• _Problem_:
With pictures left out, extract every line between the start of the records below and the line holding "SC.camera = cam", inclusive.

Stored items from a collection:
= = = =

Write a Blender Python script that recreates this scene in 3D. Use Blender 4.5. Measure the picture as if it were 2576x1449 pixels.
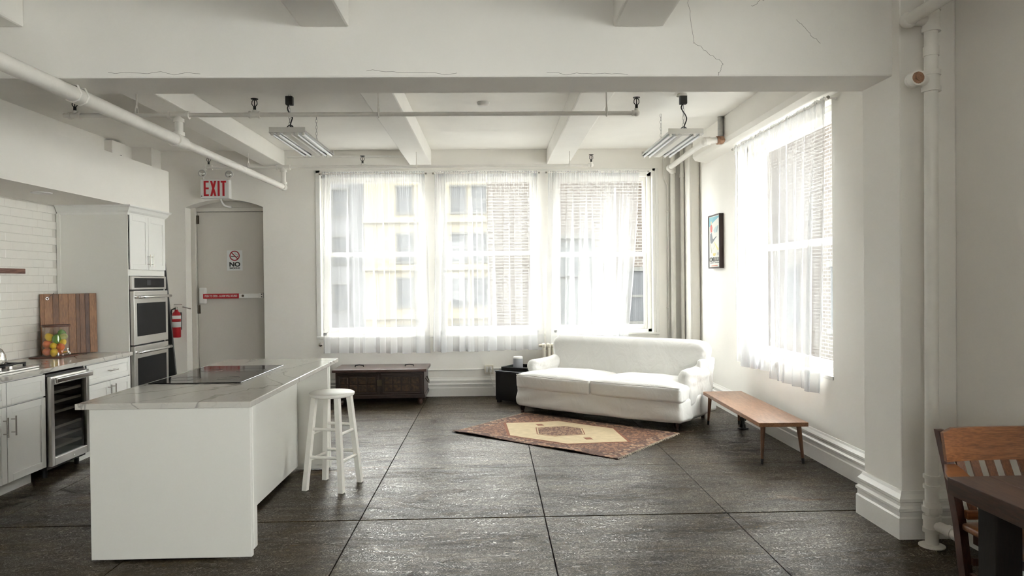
import bpy, bmesh, math, random
from mathutils import Vector, Matrix, noise

random.seed(7)
for _o in list(bpy.data.objects):
    bpy.data.objects.remove(_o)
SC = bpy.context.scene
COL = SC.collection
PI = math.pi

# ------------------------------------------------------------------ camera
FPX, FW, FH = 1787.0, 2576, 1449
YAW, PITCH, ROLL, CAM_Z = math.atan(50 / FPX), 0.0095, 0.011, 1.6
fwd = Vector((math.sin(YAW) * math.cos(PITCH), math.cos(YAW) * math.cos(PITCH), -math.sin(PITCH)))
r0 = fwd.cross(Vector((0, 0, 1))).normalized()
u0 = r0.cross(fwd)
rt = math.cos(ROLL) * r0 - math.sin(ROLL) * u0
up = math.sin(ROLL) * r0 + math.cos(ROLL) * u0
cam_data = bpy.data.cameras.new('camera')
cam_data.sensor_fit = 'HORIZONTAL'
cam_data.sensor_width = 36.0
cam_data.lens = 36.0 * FPX / FW
cam_data.clip_start = 0.05
cam_data.clip_end = 300
cam = bpy.data.objects.new('camera', cam_data)
COL.objects.link(cam)
bk = -fwd
cam.matrix_world = Matrix(((rt.x, up.x, bk.x, 0), (rt.y, up.y, bk.y, 0), (rt.z, up.z, bk.z, CAM_Z), (0, 0, 0, 1)))
SC.camera = cam

# ------------------------------------------------------------------ sky and exposure
world = bpy.data.worlds.new('overcast_sky')
SC.world = world
world.use_nodes = True
bg = world.node_tree.nodes['Background']
bg.inputs['Color'].default_value = (1.0, 0.99, 0.972, 1)
bg.inputs['Strength'].default_value = 12.0
SC.view_settings.view_transform = 'Standard'
SC.view_settings.look = 'None'
SC.view_settings.exposure = 0.95
SC.view_settings.gamma = 1.0
SC.view_settings.use_curve_mapping = False
SC.cycles.use_denoising = True
SC.cycles.max_bounces = 8
SC.cycles.diffuse_bounces = 5
SC.cycles.glossy_bounces = 3
SC.cycles.transmission_bounces = 4
SC.cycles.transparent_max_bounces = 20
SC.cycles.use_adaptive_sampling = True
SC.cycles.adaptive_threshold = 0.05
SC.cycles.caustics_reflective = False
SC.cycles.caustics_refractive = False


# ------------------------------------------------------------------ materials
def nodes_of(m):
    m.use_nodes = True
    nt = m.node_tree
    return nt, nt.nodes['Principled BSDF'], nt.nodes['Material Output']


def coords(nt, space, scale=(1, 1, 1)):
    if space == 'world':
        g = nt.nodes.new('ShaderNodeNewGeometry')
        src = g.outputs['Position']
    else:
        g = nt.nodes.new('ShaderNodeTexCoord')
        src = g.outputs['Object']
    mp = nt.nodes.new('ShaderNodeMapping')
    mp.inputs['Scale'].default_value = scale
    nt.links.new(src, mp.inputs['Vector'])
    return mp.outputs['Vector']


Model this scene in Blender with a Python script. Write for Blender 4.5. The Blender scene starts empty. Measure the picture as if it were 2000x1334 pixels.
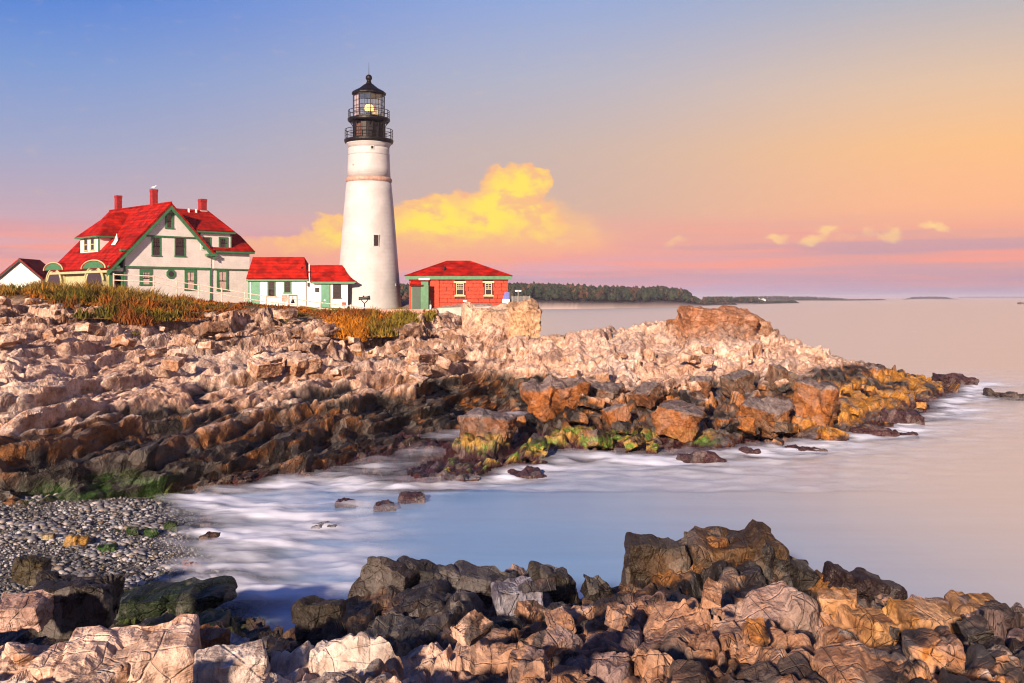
import bpy, bmesh, math, random
import numpy as np
from mathutils import Vector, Matrix, Euler

# ------------------------------------------------------------------ camera, sky, sun, exposure
F = 1944.4            # focal length in photograph pixels (35 mm lens, 36 mm sensor, 2000 px)
HOR = 580.0           # row of the horizon
CAMH = 8.0            # eye height above the sea
scene = bpy.context.scene
COL = scene.collection
cam_d = bpy.data.cameras.new('camera'); cam = bpy.data.objects.new('camera', cam_d); COL.objects.link(cam)
cam_d.lens = 35.0; cam_d.sensor_width = 36.0; cam_d.shift_y = -(667 - HOR) / 2000.0
cam_d.clip_start = 0.1; cam_d.clip_end = 90000
cam.location = (0, 0, CAMH); cam.rotation_euler = (math.radians(90), 0, 0)
scene.camera = cam
scene.view_settings.view_transform = 'Standard'; scene.view_settings.look = 'None'
scene.view_settings.exposure = 1.0; scene.view_settings.gamma = 1.0
scene.render.engine = 'CYCLES'
scene.cycles.use_denoising = True; scene.cycles.filter_width = 1.15
scene.cycles.max_bounces = 4; scene.cycles.volume_bounces = 0; scene.cycles.transparent_max_bounces = 12
scene.cycles.caustics_reflective = False; scene.cycles.caustics_refractive = False

SUN_EL = math.radians(17.5); SUN_VEC = (-0.33, -0.944)      # towards the sun, seen from above
sun_d = bpy.data.lights.new('sun', 'SUN'); sun = bpy.data.objects.new('sun', sun_d); COL.objects.link(sun)
sun_d.energy = 5.0; sun_d.angle = math.radians(2.5); sun_d.color = (1.0, 0.75, 0.55)
_sv = Vector((SUN_VEC[0] * math.cos(SUN_EL), SUN_VEC[1] * math.cos(SUN_EL), math.sin(SUN_EL)))
sun.rotation_euler = _sv.to_track_quat('Z', 'Y').to_euler()
sun.location = (-60, -40, 60)

def lin(c):
    return tuple(((v / 255) / 12.92 if v / 255 <= 0.04045 else ((v / 255 + 0.055) / 1.055) ** 2.4) for v in c) + (1.0,)

class NT:
    """small helper for node trees"""
    def __init__(s, tree): s.t = tree; s.n = tree.nodes; s.l = tree.links
    def node(s, typ, **kw):
        n = s.n.new(typ)
        for k, v in kw.items(): setattr(n, k, v)
        return n
    def put(s, sock, v):
        if v is None: return
        if hasattr(v, 'is_output') or isinstance(v, bpy.types.NodeSocket): s.l.new(v, sock)
        else: sock.default_value = v
    def math(s, op, a, b=None, c=None, clamp=False):
        n = s.node('ShaderNodeMath', operation=op, use_clamp=clamp)
        s.put(n.inputs[0], a); s.put(n.inputs[1], b); s.put(n.inputs[2], c)
        return n.outputs[0]
    def mix(s, fac, a, b, blend='MIX', clampf=True):
        n = s.node('ShaderNodeMix', data_type='RGBA', blend_type=blend, clamp_factor=clampf)
        s.put(n.inputs[0], fac); s.put(n.inputs[6], a); s.put(n.inputs[7], b)
        return n.outputs[2]
    def ramp(s, fac, stops, interp='LINEAR'):
        n = s.node('ShaderNodeValToRGB'); r = n.color_ramp; r.interpolation = interp
        while len(r.elements) > 1: r.elements.remove(r.elements[-1])
        r.elements[0].position = stops[0][0]; r.elements[0].color = stops[0][1]
        for p, c in stops[1:]:
            e = r.elements.new(p); e.color = c
        s.put(n.inputs[0], fac)
        return n.outputs[0]
    def smooth(s, v, a, b):
        n = s.node('ShaderNodeMapRange', interpolation_type='SMOOTHSTEP', clamp=True)
        s.put(n.inputs[0], v); n.inputs[1].default_value = a; n.inputs[2].default_value = b
        return n.outputs[0]
    def noise(s, vec, scale, detail=4, rough=0.55, dist=0.0):
        n = s.node('ShaderNodeTexNoise'); s.put(n.inputs['Vector'], vec)
        n.inputs['Scale'].default_value = scale; n.inputs['Detail'].default_value = detail
        n.inputs['Roughness'].default_value = rough; n.inputs['Distortion'].default_value = dist
        return n.outputs[0]
    def mapping(s, vec, scale=(1, 1, 1), rot=(0, 0, 0), loc=(0, 0, 0)):
        n = s.node('ShaderNodeMapping'); s.put(n.inputs['Vector'], vec)
        n.inputs['Scale'].default_value = scale; n.inputs['Rotation'].default_value = rot; n.inputs['Location'].default_value = loc
        return n.outputs[0]

def build_world():
    w = bpy.data.worlds.new('World'); scene.world = w; w.use_nodes = True
    T = NT(w.node_tree); T.n.clear()
    tc = T.node('ShaderNodeTexCoord').outputs['Generated']
    sx = T.node('ShaderNodeSeparateXYZ'); T.l.new(tc, sx.inputs[0])
    x, y, z = sx.outputs
    hyp = T.math('SQRT', T.math('ADD', T.math('MULTIPLY', x, x), T.math('MULTIPLY', y, y)))
    hyp = T.math('MAXIMUM', hyp, 0.02)
    e = T.math('DIVIDE', z, hyp)                       # tangent of elevation
    s = T.math('DIVIDE', x, hyp)                       # sine of bearing
    el = T.math('MULTIPLY', T.math('ARCTANGENT', T.math('MAXIMUM', e, 0.0)), 2 / math.pi)   # 0 horizon .. 1 zenith
    def R(stops): return T.ramp(el, [(math.atan(ev) * 2 / math.pi, lin(c)) for ev, c in stops])
    ZEN = (22, 36, 84)
    left = R([(0, (236, 150, 158)), (.025, (236, 160, 160)), (.055, (214, 160, 172)), (.09, (186, 161, 180)), (.14, (156, 161, 196)),
              (.21, (120, 150, 208)), (.28, (72, 124, 212)), (.36, (52, 106, 200)), (.7, (34, 66, 142)), (6, ZEN)])
    mid = R([(0, (196, 160, 196)), (.022, (214, 160, 184)), (.045, (236, 152, 144)), (.09, (206, 168, 152)), (.15, (200, 174, 164)),
             (.22, (178, 176, 192)), (.30, (146, 166, 214)), (.40, (104, 134, 200)), (.7, (46, 74, 146)), (6, ZEN)])
    right = R([(0, (170, 146, 178)), (.02, (192, 146, 164)), (.05, (230, 150, 138)), (.085, (252, 174, 124)), (.14, (252, 186, 118)),
               (.20, (230, 190, 154)), (.28, (182, 178, 184)), (.40, (128, 140, 180)), (.7, (54, 76, 140)), (6, ZEN)])
    f1 = T.smooth(s, -0.50, 0.08); f2 = T.smooth(s, -0.02, 0.46)
    base = T.mix(f2, T.mix(f1, left, mid), right)
    # sky-space coordinates for clouds: bearing and elevation, in photograph-sized units
    bear = T.math('ARCTAN2', x, y)
    cv = T.node('ShaderNodeCombineXYZ'); T.l.new(bear, cv.inputs[0]); T.l.new(e, cv.inputs[1])
    def B(px): return math.atan((px - 1000) / F)
    def E_(px, py): return (HOR - py) / F * math.cos(B(px))
    front = T.smooth(y, 0.2, 0.5)
    # low streak clouds, pink over mauve
    st = T.noise(T.mapping(cv.outputs[0], (2.2, 44, 1), loc=(3.1, 0, 0)), 1.6, 4, 0.5)
    band = T.math('MULTIPLY', T.smooth(e, 0.004, 0.02), T.math('SUBTRACT', 1.0, T.smooth(e, 0.04, 0.085)))
    sa = T.math('MULTIPLY', T.smooth(st, 0.43, 0.68), band)
    base = T.mix(T.math('MULTIPLY', sa, 0.85), base, lin((250, 146, 128)))
    st2 = T.noise(T.mapping(cv.outputs[0], (1.8, 36, 1), loc=(9.0, 2, 0)), 1.7, 4, 0.5)
    sb = T.math('MULTIPLY', T.smooth(st2, 0.46, 0.68), band)
    base = T.mix(T.math('MULTIPLY', sb, 0.7), base, lin((182, 142, 164)))
    # heaped clouds: soft blobs, edges torn by noise
    nz = T.node('ShaderNodeTexNoise'); T.l.new(T.mapping(cv.outputs[0], (1, 1.25, 1)), nz.inputs['Vector'])
    nz.inputs['Scale'].default_value = 21; nz.inputs['Detail'].default_value = 9; nz.inputs['Roughness'].default_value = 0.6
    vs = T.node('ShaderNodeVectorMath', operation='SUBTRACT'); T.l.new(nz.outputs['Color'], vs.inputs[0]); vs.inputs[1].default_value = (.5, .5, .5)
    vm = T.node('ShaderNodeVectorMath', operation='SCALE'); T.l.new(vs.outputs[0], vm.inputs[0]); vm.inputs['Scale'].default_value = 0.042
    va = T.node('ShaderNodeVectorMath', operation='ADD'); T.l.new(cv.outputs[0], va.inputs[0]); T.l.new(vm.outputs[0], va.inputs[1])
    dx = T.node('ShaderNodeSeparateXYZ'); T.l.new(va.outputs[0], dx.inputs[0])
    def blobs(lst):
        acc = None
        for px, py, rx, ry, wgt in lst:
            u = T.math('MULTIPLY', T.math('SUBTRACT', dx.outputs[0], B(px)), F / rx)
            v = T.math('MULTIPLY', T.math('SUBTRACT', dx.outputs[1], E_(px, py)), F / ry)
            r2 = T.math('ADD', T.math('MULTIPLY', u, u), T.math('MULTIPLY', v, v))
            g = T.math('MULTIPLY', T.math('SUBTRACT', 1.0, T.smooth(r2, 0.0, 1.0)), wgt)
            acc = g if acc is None else T.math('ADD', acc, g)
        return acc
    lightc = blobs([(800, 425, 60, 50, 1), (850, 420, 70, 55, 1), (910, 420, 90, 60, 1), (985, 400, 90, 56, 1.0), (1005, 385, 60, 44, .9), (1000, 350, 62, 36, 1), (965, 342, 40, 26, .8),
                    (1035, 358, 46, 32, 1.0), (1058, 346, 26, 16, .8), (1010, 430, 110, 60, .8), (880, 460, 130, 50, .6), (1060, 440, 70, 50, .45), (645, 450, 44, 40, 1.0), (615, 475, 60, 32, .6), (560, 478, 34, 18, .6), (720, 450, 80, 60, .8)])
    pinkc = blobs([(500, 472, 60, 26, .8), (560, 488, 130, 34, .9), (620, 500, 160, 40, .9), (900, 480, 300, 60, 1.0), (1080, 440, 130, 60, .8), (1120, 470, 150, 46, .6), (760, 500, 260, 40, .8), (1000, 400, 130, 60, .4)])
    smallc = blobs([(1520, 466, 24, 15, .9), (1585, 466, 34, 14, .8), (1612, 446, 26, 16, .9), (1650, 462, 34, 12, .5), (1735, 452, 30, 20, .9), (1690, 450, 26, 10, .5), (1815, 441, 20, 12, .8), (1845, 440, 26, 14, .8), (1320, 480, 36, 12, .6), (1100, 476, 40, 8, .5)])
    detail = T.noise(T.mapping(cv.outputs[0], (1, 2.2, 1), loc=(5, 1, 0)), 46, 5, 0.55)
    dd = T.math('MULTIPLY', T.math('SUBTRACT', detail, 0.5), 0.7)
    pa = T.math('MULTIPLY', T.smooth(T.math('ADD', pinkc, dd), 0.02, 1.1), front)
    base = T.mix(T.math('MULTIPLY', pa, 0.85), base, T.mix(T.smooth(e, 0.02, 0.075), lin((248, 150, 134)), lin((246, 184, 122))))
    la = T.math('MULTIPLY', T.smooth(T.math('ADD', lightc, T.math('MULTIPLY', dd, 0.8)), 0.16, 0.62), front)
    lcol = T.mix(T.smooth(T.math('ADD', lightc, T.math('MULTIPLY', dd, 1.4)), 0.30, 2.0), lin((250, 186, 116)), lin((255, 224, 70)))
    cl2 = T.noise(T.mapping(cv.outputs[0], (1, 1.6, 1), loc=(2, 7, 0)), 30, 6, 0.6)
    lcol = T.mix(T.math('MULTIPLY', T.smooth(cl2, 0.44, 0.62), 0.80), lcol, lin((246, 170, 126)))
    base = T.mix(T.math('MULTIPLY', la, T.smooth(e, 0.028, 0.062)), base, lcol)
    sm = T.math('MULTIPLY', T.smooth(T.math('ADD', smallc, T.math('MULTIPLY', dd, 1.6)), 0.05, 1.3), front)
    base = T.mix(T.math('MULTIPLY', sm, 0.8), base, lin((255, 212, 130)))
    sky = T.node('ShaderNodeTexSky', sky_type='NISHITA', sun_disc=False)
    sky.sun_elevation = SUN_EL; sky.sun_rotation = math.atan2(SUN_VEC[0], SUN_VEC[1])
    bg1 = T.node('ShaderNodeBackground'); T.l.new(base, bg1.inputs[0]); bg1.inputs[1].default_value = 0.48
    bg2 = T.node('ShaderNodeBackground'); T.l.new(sky.outputs[0], bg2.inputs[0]); bg2.inputs[1].default_value = 0.006
    ad = T.node('ShaderNodeAddShader'); T.l.new(bg1.outputs[0], ad.inputs[0]); T.l.new(bg2.outputs[0], ad.inputs[1])
    w.cycles.sampling_method = 'MANUAL'; w.cycles.sample_map_resolution = 512
    out = T.node('ShaderNodeOutputWorld'); T.l.new(ad.outputs[0], out.inputs[0])
build_world()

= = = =

• _Final result_:
Write a Blender Python script that recreates this scene in 3D. Use Blender 4.5. Measure the picture as if it were 2576x1449 pixels.
import bpy, bmesh, math, random
from mathutils import Vector, Matrix, noise

random.seed(7)
for _o in list(bpy.data.objects):
    bpy.data.objects.remove(_o)
SC = bpy.context.scene
COL = SC.collection
PI = math.pi

# ------------------------------------------------------------------ camera
FPX, FW, FH = 1787.0, 2576, 1449
YAW, PITCH, ROLL, CAM_Z = math.atan(50 / FPX), 0.0095, 0.011, 1.6
fwd = Vector((math.sin(YAW) * math.cos(PITCH), math.cos(YAW) * math.cos(PITCH), -math.sin(PITCH)))
r0 = fwd.cross(Vector((0, 0, 1))).normalized()
u0 = r0.cross(fwd)
rt = math.cos(ROLL) * r0 - math.sin(ROLL) * u0
up = math.sin(ROLL) * r0 + math.cos(ROLL) * u0
cam_data = bpy.data.cameras.new('camera')
cam_data.sensor_fit = 'HORIZONTAL'
cam_data.sensor_width = 36.0
cam_data.lens = 36.0 * FPX / FW
cam_data.clip_start = 0.05
cam_data.clip_end = 300
cam = bpy.data.objects.new('camera', cam_data)
COL.objects.link(cam)
bk = -fwd
cam.matrix_world = Matrix(((rt.x, up.x, bk.x, 0), (rt.y, up.y, bk.y, 0), (rt.z, up.z, bk.z, CAM_Z), (0, 0, 0, 1)))
SC.camera = cam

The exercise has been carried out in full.